Spring Thaw


For three days last week, my neighborhood was transformed into a ghost’s playground that the fog brought in, along with the spring that. The fog settled in, but everything else became unsettled. The distant train whistle that is so comforting to me at night began sounding more like a steam engine’s whistle from days gone by. Visitors began arriving on horse and buggy. Clip-clop, clip-clop, the hooves slowed down just around the corner, but when I came around the bushes, the voices of the visitors suddenly stopped. A trip from downtown Columbus would have been a day’s trip back then. Perhaps they had come to help on a family farm that an aunt and uncle still owned. Perhaps they wondered what farm I was from, and why I was walking a dog on a leash out in the country. After three days, I felt like a ghost myself, wondering if I somehow missed spring and was sentenced to the eternal dampness of melting snow in this ghost yard that I used to be my neighborhood.

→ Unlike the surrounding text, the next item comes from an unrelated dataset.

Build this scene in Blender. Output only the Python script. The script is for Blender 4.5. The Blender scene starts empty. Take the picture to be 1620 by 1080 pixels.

Finally, on Wednesday, the fog lifted and took its ghosts with it. Slowly, slowly, things became clearer and the sun appeared. Where the snow had been just a few days ago, items that had been left behind before winter appeared, like ghosts themselves, whispering the song of spring. A maroon glove in the driveway that had fallen from a purse waits to be reunited with its owner. A blue hat left on a stone wall as someone rested while walking their dog on a full moon night reappears.


As I began writing this post, there are a just a few piles of dirty snow left, mostly found in parking lots, looking ragged and limp like an unwanted doll that’s been abandoned by a child, forgotten in the toy box, barely recognizable. I try not to acknowledge these ugly reminders of the cold, wishing them gone so we can put the 2015 winter to bed and get on with spring.